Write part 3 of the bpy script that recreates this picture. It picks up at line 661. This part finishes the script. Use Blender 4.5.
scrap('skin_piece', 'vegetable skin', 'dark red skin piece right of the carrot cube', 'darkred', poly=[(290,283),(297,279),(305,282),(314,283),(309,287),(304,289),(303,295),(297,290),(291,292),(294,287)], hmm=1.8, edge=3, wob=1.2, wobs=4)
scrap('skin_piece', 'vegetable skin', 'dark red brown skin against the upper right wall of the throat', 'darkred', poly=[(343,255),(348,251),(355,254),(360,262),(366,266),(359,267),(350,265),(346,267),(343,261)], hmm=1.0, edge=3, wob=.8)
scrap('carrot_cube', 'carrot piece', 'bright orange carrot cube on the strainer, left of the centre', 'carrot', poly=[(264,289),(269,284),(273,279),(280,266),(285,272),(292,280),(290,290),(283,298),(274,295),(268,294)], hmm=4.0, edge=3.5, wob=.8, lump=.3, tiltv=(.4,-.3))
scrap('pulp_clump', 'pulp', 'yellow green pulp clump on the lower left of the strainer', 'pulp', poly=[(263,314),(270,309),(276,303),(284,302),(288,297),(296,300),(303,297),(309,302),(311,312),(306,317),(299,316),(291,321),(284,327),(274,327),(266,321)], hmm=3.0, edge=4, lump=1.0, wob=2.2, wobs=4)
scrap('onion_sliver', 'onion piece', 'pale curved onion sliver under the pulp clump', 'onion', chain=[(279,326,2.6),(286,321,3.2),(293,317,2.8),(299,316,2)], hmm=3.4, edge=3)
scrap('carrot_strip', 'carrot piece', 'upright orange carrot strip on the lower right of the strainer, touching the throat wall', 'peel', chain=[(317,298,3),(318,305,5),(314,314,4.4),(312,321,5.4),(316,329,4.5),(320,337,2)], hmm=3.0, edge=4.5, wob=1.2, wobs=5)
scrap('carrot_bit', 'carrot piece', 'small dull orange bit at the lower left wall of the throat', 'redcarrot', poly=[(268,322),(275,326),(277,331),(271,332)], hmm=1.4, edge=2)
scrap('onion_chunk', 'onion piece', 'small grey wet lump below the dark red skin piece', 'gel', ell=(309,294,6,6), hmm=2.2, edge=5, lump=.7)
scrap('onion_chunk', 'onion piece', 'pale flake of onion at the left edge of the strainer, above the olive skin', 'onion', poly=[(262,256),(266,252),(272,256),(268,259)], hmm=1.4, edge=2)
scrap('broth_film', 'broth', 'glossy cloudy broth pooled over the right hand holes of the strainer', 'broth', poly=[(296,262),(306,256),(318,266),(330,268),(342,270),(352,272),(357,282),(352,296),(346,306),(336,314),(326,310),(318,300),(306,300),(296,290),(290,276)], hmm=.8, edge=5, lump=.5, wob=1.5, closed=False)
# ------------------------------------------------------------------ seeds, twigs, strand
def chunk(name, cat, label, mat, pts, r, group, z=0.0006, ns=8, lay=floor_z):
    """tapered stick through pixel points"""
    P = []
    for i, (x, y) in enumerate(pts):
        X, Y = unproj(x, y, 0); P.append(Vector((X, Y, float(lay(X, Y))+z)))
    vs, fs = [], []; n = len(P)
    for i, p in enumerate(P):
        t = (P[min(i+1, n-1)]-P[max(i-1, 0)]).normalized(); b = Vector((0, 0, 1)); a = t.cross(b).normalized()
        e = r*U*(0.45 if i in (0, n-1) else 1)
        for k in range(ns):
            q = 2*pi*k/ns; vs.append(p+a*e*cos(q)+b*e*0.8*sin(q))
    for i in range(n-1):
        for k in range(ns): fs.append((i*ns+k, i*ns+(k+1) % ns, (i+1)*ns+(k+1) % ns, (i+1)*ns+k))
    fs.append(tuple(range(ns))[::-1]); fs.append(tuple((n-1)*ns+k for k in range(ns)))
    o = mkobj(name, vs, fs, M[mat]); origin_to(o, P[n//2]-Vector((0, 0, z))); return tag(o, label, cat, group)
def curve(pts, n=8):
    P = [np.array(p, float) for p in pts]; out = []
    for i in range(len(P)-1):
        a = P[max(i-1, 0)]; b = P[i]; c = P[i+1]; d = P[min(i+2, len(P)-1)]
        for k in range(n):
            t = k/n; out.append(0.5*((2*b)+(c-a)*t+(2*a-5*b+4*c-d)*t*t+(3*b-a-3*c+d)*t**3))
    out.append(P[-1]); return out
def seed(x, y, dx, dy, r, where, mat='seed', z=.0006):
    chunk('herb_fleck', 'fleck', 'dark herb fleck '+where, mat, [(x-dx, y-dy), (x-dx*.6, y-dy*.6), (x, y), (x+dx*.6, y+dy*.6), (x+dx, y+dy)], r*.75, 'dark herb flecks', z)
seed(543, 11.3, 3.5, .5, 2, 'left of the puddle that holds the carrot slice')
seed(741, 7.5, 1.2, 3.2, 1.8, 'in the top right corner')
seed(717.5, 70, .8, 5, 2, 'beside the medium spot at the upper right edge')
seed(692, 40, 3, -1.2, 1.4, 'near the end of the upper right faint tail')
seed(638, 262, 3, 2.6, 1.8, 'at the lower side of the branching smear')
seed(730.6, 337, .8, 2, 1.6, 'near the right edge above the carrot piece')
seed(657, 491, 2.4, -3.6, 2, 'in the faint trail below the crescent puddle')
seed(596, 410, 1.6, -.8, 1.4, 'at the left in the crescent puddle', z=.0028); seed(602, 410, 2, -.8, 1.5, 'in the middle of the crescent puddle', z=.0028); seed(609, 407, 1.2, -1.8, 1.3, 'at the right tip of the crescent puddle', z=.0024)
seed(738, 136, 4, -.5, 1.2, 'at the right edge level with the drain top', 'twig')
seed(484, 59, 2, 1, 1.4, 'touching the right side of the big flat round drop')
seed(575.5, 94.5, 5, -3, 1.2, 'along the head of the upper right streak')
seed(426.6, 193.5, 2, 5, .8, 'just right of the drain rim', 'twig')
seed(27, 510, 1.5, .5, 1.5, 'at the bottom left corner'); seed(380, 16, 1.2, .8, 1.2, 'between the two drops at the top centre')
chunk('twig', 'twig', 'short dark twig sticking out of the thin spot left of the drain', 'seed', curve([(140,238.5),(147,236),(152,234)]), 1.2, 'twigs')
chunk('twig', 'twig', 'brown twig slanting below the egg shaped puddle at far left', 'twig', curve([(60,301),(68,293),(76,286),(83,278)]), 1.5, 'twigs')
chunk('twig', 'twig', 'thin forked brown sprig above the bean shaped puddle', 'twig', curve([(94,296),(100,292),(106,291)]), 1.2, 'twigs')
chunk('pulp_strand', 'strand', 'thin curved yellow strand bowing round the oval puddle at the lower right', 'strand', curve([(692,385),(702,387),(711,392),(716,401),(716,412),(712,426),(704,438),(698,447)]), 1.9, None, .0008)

# # # # #

→ AIM OF THE TASK
Quote each line above in full, word for word.

→ COMPLETE RESPONSE
Write part 3 of the bpy script that recreates this picture. It picks up at line 661. This part finishes the script. Use Blender 4.5.
scrap('skin_piece', 'vegetable skin', 'dark red skin piece right of the carrot cube', 'darkred', poly=[(290,283),(297,279),(305,282),(314,283),(309,287),(304,289),(303,295),(297,290),(291,292),(294,287)], hmm=1.8, edge=3, wob=1.2, wobs=4)
scrap('skin_piece', 'vegetable skin', 'dark red brown skin against the upper right wall of the throat', 'darkred', poly=[(343,255),(348,251),(355,254),(360,262),(366,266),(359,267),(350,265),(346,267),(343,261)], hmm=1.0, edge=3, wob=.8)
scrap('carrot_cube', 'carrot piece', 'bright orange carrot cube on the strainer, left of the centre', 'carrot', poly=[(264,289),(269,284),(273,279),(280,266),(285,272),(292,280),(290,290),(283,298),(274,295),(268,294)], hmm=4.0, edge=3.5, wob=.8, lump=.3, tiltv=(.4,-.3))
scrap('pulp_clump', 'pulp', 'yellow green pulp clump on the lower left of the strainer', 'pulp', poly=[(263,314),(270,309),(276,303),(284,302),(288,297),(296,300),(303,297),(309,302),(311,312),(306,317),(299,316),(291,321),(284,327),(274,327),(266,321)], hmm=3.0, edge=4, lump=1.0, wob=2.2, wobs=4)
scrap('onion_sliver', 'onion piece', 'pale curved onion sliver under the pulp clump', 'onion', chain=[(279,326,2.6),(286,321,3.2),(293,317,2.8),(299,316,2)], hmm=3.4, edge=3)
scrap('carrot_strip', 'carrot piece', 'upright orange carrot strip on the lower right of the strainer, touching the throat wall', 'peel', chain=[(317,298,3),(318,305,5),(314,314,4.4),(312,321,5.4),(316,329,4.5),(320,337,2)], hmm=3.0, edge=4.5, wob=1.2, wobs=5)
scrap('carrot_bit', 'carrot piece', 'small dull orange bit at the lower left wall of the throat', 'redcarrot', poly=[(268,322),(275,326),(277,331),(271,332)], hmm=1.4, edge=2)
scrap('onion_chunk', 'onion piece', 'small grey wet lump below the dark red skin piece', 'gel', ell=(309,294,6,6), hmm=2.2, edge=5, lump=.7)
scrap('onion_chunk', 'onion piece', 'pale flake of onion at the left edge of the strainer, above the olive skin', 'onion', poly=[(262,256),(266,252),(272,256),(268,259)], hmm=1.4, edge=2)
scrap('broth_film', 'broth', 'glossy cloudy broth pooled over the right hand holes of the strainer', 'broth', poly=[(296,262),(306,256),(318,266),(330,268),(342,270),(352,272),(357,282),(352,296),(346,306),(336,314),(326,310),(318,300),(306,300),(296,290),(290,276)], hmm=.8, edge=5, lump=.5, wob=1.5, closed=False)
# ------------------------------------------------------------------ seeds, twigs, strand
def chunk(name, cat, label, mat, pts, r, group, z=0.0006, ns=8, lay=floor_z):
    """tapered stick through pixel points"""
    P = []
    for i, (x, y) in enumerate(pts):
        X, Y = unproj(x, y, 0); P.append(Vector((X, Y, float(lay(X, Y))+z)))
    vs, fs = [], []; n = len(P)
    for i, p in enumerate(P):
        t = (P[min(i+1, n-1)]-P[max(i-1, 0)]).normalized(); b = Vector((0, 0, 1)); a = t.cross(b).normalized()
        e = r*U*(0.45 if i in (0, n-1) else 1)
        for k in range(ns):
            q = 2*pi*k/ns; vs.append(p+a*e*cos(q)+b*e*0.8*sin(q))
    for i in range(n-1):
        for k in range(ns): fs.append((i*ns+k, i*ns+(k+1) % ns, (i+1)*ns+(k+1) % ns, (i+1)*ns+k))
    fs.append(tuple(range(ns))[::-1]); fs.append(tuple((n-1)*ns+k for k in range(ns)))
    o = mkobj(name, vs, fs, M[mat]); origin_to(o, P[n//2]-Vector((0, 0, z))); return tag(o, label, cat, group)
def curve(pts, n=8):
    P = [np.array(p, float) for p in pts]; out = []
    for i in range(len(P)-1):
        a = P[max(i-1, 0)]; b = P[i]; c = P[i+1]; d = P[min(i+2, len(P)-1)]
        for k in range(n):
            t = k/n; out.append(0.5*((2*b)+(c-a)*t+(2*a-5*b+4*c-d)*t*t+(3*b-a-3*c+d)*t**3))
    out.append(P[-1]); return out
def seed(x, y, dx, dy, r, where, mat='seed', z=.0006):
    chunk('herb_fleck', 'fleck', 'dark herb fleck '+where, mat, [(x-dx, y-dy), (x-dx*.6, y-dy*.6), (x, y), (x+dx*.6, y+dy*.6), (x+dx, y+dy)], r*.75, 'dark herb flecks', z)
seed(543, 11.3, 3.5, .5, 2, 'left of the puddle that holds the carrot slice')
seed(741, 7.5, 1.2, 3.2, 1.8, 'in the top right corner')
seed(717.5, 70, .8, 5, 2, 'beside the medium spot at the upper right edge')
seed(692, 40, 3, -1.2, 1.4, 'near the end of the upper right faint tail')
seed(638, 262, 3, 2.6, 1.8, 'at the lower side of the branching smear')
seed(730.6, 337, .8, 2, 1.6, 'near the right edge above the carrot piece')
seed(657, 491, 2.4, -3.6, 2, 'in the faint trail below the crescent puddle')
seed(596, 410, 1.6, -.8, 1.4, 'at the left in the crescent puddle', z=.0028); seed(602, 410, 2, -.8, 1.5, 'in the middle of the crescent puddle', z=.0028); seed(609, 407, 1.2, -1.8, 1.3, 'at the right tip of the crescent puddle', z=.0024)
seed(738, 136, 4, -.5, 1.2, 'at the right edge level with the drain top', 'twig')
seed(484, 59, 2, 1, 1.4, 'touching the right side of the big flat round drop')
seed(575.5, 94.5, 5, -3, 1.2, 'along the head of the upper right streak')
seed(426.6, 193.5, 2, 5, .8, 'just right of the drain rim', 'twig')
seed(27, 510, 1.5, .5, 1.5, 'at the bottom left corner'); seed(380, 16, 1.2, .8, 1.2, 'between the two drops at the top centre')
chunk('twig', 'twig', 'short dark twig sticking out of the thin spot left of the drain', 'seed', curve([(140,238.5),(147,236),(152,234)]), 1.2, 'twigs')
chunk('twig', 'twig', 'brown twig slanting below the egg shaped puddle at far left', 'twig', curve([(60,301),(68,293),(76,286),(83,278)]), 1.5, 'twigs')
chunk('twig', 'twig', 'thin forked brown sprig above the bean shaped puddle', 'twig', curve([(94,296),(100,292),(106,291)]), 1.2, 'twigs')
chunk('pulp_strand', 'strand', 'thin curved yellow strand bowing round the oval puddle at the lower right', 'strand', curve([(692,385),(702,387),(711,392),(716,401),(716,412),(712,426),(704,438),(698,447)]), 1.9, None, .0008)